Build system pieces:
- setup_helpers - Helper code for searching for third-party dependencies on the user system.
- build_pytorch_libs.py - cross-platform script that builds all of the constituent libraries of PyTorch, but not the PyTorch Python extension itself.
- build_libtorch.py - Script for building libtorch, a standalone C++ library without Python support. This build script is tested in CI.
Developer tools which you might find useful:
- git_add_generated_dirs.sh and git_reset_generated_dirs.sh - Use this to force add generated files to your Git index, so that you can conveniently run diffs on them when working on code-generation. (See also generated_dirs.txt which specifies the list of directories with generated files.)

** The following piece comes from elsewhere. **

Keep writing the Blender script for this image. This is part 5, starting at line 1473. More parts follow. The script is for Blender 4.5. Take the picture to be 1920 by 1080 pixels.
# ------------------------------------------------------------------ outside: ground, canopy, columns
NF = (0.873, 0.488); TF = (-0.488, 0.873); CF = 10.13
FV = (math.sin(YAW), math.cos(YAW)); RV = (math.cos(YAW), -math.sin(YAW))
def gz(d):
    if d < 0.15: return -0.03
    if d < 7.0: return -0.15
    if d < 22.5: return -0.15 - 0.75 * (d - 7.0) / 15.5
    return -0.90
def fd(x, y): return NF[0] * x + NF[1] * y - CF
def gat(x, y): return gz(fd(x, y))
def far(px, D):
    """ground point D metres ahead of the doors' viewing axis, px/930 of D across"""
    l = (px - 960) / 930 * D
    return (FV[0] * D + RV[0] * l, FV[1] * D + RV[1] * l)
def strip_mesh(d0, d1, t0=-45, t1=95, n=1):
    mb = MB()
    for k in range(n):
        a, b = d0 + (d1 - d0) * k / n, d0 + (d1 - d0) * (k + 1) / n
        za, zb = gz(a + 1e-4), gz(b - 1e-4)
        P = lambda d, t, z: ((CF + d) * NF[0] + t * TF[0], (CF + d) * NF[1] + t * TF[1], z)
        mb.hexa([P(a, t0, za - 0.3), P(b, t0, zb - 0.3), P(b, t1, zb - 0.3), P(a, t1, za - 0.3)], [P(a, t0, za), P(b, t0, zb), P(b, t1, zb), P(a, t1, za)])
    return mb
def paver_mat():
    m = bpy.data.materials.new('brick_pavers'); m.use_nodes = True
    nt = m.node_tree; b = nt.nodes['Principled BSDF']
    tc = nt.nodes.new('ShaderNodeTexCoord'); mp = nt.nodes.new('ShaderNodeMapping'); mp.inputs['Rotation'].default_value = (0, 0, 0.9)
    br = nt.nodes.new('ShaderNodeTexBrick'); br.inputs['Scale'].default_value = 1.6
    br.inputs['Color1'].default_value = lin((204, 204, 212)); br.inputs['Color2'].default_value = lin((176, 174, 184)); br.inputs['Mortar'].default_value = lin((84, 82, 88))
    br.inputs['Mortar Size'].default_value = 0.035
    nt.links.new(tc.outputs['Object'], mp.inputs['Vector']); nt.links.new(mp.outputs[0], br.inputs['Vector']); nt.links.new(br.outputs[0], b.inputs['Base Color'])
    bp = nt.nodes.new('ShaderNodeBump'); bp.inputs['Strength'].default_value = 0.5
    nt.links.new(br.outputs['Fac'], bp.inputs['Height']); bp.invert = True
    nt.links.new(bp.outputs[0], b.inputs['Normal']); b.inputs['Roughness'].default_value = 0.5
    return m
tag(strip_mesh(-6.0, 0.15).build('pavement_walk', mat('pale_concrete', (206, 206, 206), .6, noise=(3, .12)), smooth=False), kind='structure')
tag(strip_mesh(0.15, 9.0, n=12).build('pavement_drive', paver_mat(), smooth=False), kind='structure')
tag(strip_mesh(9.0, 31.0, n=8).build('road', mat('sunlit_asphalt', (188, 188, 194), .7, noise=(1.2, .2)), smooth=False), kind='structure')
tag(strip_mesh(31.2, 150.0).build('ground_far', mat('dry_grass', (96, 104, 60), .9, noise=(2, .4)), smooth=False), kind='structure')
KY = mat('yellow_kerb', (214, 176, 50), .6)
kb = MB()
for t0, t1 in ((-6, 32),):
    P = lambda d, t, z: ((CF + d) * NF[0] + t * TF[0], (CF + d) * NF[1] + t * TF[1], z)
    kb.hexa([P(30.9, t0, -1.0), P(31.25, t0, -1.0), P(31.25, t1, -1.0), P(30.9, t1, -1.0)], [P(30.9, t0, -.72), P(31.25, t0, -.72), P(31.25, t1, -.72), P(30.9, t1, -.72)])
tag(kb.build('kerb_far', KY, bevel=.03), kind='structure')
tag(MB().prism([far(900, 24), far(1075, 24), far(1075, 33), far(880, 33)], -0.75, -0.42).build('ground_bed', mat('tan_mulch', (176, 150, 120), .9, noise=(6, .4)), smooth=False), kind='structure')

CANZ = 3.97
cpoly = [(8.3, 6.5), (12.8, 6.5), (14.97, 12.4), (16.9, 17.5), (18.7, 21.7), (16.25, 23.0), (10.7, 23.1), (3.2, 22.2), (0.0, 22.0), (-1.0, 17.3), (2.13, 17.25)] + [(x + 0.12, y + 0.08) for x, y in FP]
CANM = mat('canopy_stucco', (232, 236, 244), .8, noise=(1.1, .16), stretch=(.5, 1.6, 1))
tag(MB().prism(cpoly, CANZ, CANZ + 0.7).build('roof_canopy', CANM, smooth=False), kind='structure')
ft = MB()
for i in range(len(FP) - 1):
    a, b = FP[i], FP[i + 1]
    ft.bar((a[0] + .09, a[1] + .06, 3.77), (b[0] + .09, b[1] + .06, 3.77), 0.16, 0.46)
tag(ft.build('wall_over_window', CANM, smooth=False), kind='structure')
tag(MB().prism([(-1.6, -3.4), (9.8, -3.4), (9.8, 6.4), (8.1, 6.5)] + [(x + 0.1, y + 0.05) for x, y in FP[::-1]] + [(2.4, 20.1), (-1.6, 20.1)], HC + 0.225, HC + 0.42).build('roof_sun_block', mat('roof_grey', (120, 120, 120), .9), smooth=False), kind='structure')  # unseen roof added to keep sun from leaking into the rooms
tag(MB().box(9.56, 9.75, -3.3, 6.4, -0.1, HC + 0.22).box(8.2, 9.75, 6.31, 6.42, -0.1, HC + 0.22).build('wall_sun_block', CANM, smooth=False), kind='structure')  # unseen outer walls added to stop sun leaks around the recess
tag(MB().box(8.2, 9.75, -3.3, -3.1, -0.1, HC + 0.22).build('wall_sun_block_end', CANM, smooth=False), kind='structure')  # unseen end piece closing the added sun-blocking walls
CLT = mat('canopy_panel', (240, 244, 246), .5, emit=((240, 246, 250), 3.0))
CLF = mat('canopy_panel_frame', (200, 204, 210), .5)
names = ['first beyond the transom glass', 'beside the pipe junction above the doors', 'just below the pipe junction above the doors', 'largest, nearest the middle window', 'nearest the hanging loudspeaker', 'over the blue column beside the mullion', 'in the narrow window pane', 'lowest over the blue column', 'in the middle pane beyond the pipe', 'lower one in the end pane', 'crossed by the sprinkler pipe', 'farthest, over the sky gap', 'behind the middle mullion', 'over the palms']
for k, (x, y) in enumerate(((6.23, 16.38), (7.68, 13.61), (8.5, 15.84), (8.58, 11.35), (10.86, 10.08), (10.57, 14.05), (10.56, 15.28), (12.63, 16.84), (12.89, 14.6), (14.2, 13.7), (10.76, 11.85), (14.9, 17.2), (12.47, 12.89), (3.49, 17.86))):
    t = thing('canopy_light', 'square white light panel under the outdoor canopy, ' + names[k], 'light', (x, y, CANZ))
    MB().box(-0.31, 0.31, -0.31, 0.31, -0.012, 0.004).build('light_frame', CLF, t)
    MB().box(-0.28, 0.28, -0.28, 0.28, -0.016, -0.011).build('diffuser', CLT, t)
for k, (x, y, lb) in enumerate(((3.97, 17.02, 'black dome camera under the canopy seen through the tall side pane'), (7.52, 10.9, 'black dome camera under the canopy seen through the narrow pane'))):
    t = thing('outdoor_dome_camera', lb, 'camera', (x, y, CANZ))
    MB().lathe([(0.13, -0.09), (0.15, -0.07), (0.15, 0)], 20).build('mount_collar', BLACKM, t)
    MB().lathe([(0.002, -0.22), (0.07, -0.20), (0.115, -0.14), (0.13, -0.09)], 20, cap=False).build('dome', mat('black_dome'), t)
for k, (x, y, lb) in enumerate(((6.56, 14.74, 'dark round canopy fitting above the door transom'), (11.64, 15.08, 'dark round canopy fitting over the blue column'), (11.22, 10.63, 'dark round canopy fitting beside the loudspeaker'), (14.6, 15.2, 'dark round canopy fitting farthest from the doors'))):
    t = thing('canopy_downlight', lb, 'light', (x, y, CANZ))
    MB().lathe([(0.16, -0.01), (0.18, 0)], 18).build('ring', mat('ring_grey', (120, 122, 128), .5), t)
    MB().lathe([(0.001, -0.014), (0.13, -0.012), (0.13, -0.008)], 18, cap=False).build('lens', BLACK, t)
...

Important if you want to run on AMD GPU:
- amd_build - HIPify scripts, for transpiling CUDA
into AMD HIP. Right now, PyTorch and Caffe2 share logic for how to
do this transpilation, but have separate entry-points for transpiling
either PyTorch or Caffe2 code.
- build_amd.py - Top-level entry point for HIPifying our codebase.
Tools which are only situationally useful:
- docker - Dockerfile for running (but not developing) PyTorch, using the official conda binary distribution. Context: https://github.com/pytorch/pytorch/issues/1619
- download_mnist.py - Download the MNIST dataset; this is necessary if you want to run the C++ API tests.